Furthermore, investigations into paleo-climates such as the glacial-interglacial cycle, with periods of tens of thousands of years, and eras with exceedingly high carbon dioxide (CO2) levels, can be expected to provide very useful information for predicting the Earth’s future environmental conditions. Therefore, it is of great import to study oceanic, ice-sheet, terrain, geological, and atmospheric variations in the Arctic and Antarctic regions from multiple aspects.

At the same time, it is also important to note that the Arctic and the Antarctic regions provide windows into both geo-space and deep space. For example, since the high energy particles emitted by solar flares from the sun precipitate along the magnetic fields into the polar regions, polar regions provide the best locations for observing the effects of solar flares on our lives and society. In addition, the extremely low temperatures and the low humidity of those regions allow us to observe space using various electromagnetic spectra such as infrared and radio wave spectra.

Owing to of recent technological developments, our observations and analysis have advanced significantly. These technological advancements have resulted in an increase of data collected from polar regions. Fortunately, NIPR belongs to ROIS, which unconditionally promotes and supports data science. In 2017, the Polar Environment Data Science Center (PEDSC) was established under the Joint-Support-Center for Data Science Research of ROIS. Together with PEDSC, NIPR promotes collaborative research efforts using observational and sample data from the polar regions.
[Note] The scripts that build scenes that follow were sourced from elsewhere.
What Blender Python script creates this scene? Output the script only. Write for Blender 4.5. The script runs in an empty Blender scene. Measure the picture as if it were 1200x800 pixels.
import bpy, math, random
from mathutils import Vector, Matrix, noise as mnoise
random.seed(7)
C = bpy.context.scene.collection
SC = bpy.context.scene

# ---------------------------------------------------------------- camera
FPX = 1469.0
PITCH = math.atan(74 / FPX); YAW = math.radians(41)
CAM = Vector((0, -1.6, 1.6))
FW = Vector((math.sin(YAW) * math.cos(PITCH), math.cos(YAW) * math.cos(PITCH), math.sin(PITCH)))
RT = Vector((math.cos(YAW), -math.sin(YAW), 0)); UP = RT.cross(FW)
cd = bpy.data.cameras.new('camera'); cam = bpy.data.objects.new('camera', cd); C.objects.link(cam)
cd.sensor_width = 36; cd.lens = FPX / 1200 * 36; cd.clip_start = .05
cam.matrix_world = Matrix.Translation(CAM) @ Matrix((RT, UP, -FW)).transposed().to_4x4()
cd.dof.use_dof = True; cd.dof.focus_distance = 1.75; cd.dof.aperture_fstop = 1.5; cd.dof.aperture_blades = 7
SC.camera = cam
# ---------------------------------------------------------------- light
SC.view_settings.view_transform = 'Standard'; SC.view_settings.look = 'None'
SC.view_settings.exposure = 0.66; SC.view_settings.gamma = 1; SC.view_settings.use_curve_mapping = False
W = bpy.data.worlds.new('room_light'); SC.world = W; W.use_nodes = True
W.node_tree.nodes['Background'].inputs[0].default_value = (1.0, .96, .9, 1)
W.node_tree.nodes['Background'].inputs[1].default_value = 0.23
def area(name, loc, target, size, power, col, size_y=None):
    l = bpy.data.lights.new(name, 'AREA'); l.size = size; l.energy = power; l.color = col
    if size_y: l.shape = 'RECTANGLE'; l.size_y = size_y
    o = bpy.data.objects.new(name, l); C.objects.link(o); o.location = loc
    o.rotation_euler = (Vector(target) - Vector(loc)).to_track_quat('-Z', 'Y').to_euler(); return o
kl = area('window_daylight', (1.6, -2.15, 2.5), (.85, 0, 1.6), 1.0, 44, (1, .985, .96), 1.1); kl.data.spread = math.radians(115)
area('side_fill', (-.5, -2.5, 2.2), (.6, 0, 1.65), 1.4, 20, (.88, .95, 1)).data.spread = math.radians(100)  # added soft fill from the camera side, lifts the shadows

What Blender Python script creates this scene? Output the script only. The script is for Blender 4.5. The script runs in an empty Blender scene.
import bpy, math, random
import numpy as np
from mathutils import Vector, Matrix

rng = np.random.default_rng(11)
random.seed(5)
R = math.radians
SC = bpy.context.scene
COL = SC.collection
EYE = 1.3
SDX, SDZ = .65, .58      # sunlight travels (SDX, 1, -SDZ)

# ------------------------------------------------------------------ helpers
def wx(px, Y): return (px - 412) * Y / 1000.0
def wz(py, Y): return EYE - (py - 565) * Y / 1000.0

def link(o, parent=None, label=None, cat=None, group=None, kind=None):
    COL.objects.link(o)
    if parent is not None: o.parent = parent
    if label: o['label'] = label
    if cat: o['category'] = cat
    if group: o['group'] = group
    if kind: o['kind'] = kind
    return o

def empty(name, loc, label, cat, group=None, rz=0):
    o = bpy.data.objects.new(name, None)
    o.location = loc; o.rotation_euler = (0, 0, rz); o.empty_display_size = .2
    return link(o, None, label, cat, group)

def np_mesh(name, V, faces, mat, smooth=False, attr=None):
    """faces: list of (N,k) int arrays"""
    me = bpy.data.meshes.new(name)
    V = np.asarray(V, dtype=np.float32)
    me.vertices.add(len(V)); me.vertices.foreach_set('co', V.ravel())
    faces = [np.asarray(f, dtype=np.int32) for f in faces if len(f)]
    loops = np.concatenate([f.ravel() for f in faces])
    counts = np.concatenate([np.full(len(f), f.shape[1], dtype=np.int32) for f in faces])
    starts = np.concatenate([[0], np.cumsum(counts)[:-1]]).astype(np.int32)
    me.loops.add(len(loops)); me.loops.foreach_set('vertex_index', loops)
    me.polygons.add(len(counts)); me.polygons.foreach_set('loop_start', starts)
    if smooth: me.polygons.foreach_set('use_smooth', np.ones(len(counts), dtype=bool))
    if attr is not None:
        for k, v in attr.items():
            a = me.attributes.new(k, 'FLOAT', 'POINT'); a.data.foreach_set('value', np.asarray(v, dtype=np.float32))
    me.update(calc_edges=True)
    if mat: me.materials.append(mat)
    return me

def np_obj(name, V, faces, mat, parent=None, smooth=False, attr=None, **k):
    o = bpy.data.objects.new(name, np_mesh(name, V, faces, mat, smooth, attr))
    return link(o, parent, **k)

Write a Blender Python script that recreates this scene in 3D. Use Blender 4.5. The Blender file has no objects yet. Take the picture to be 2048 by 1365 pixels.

We are also engaged in carrying out the IX term JARE (2016-22) mission, with a special emphasis on ‘Variations of global systems revealed by Antarctic observations’, and executing the Arctic region research project, entitled ‘Arctic Challenge for Sustainability (ArCS) (2015-2020)’.

Through these and various other efforts, we believe NIPR has a special role to play as the only institute in Japan that comprehensively pursues observations and research efforts in both the Antarctic and Arctic regions.

We appreciate your continuous support for all NIPR research activities.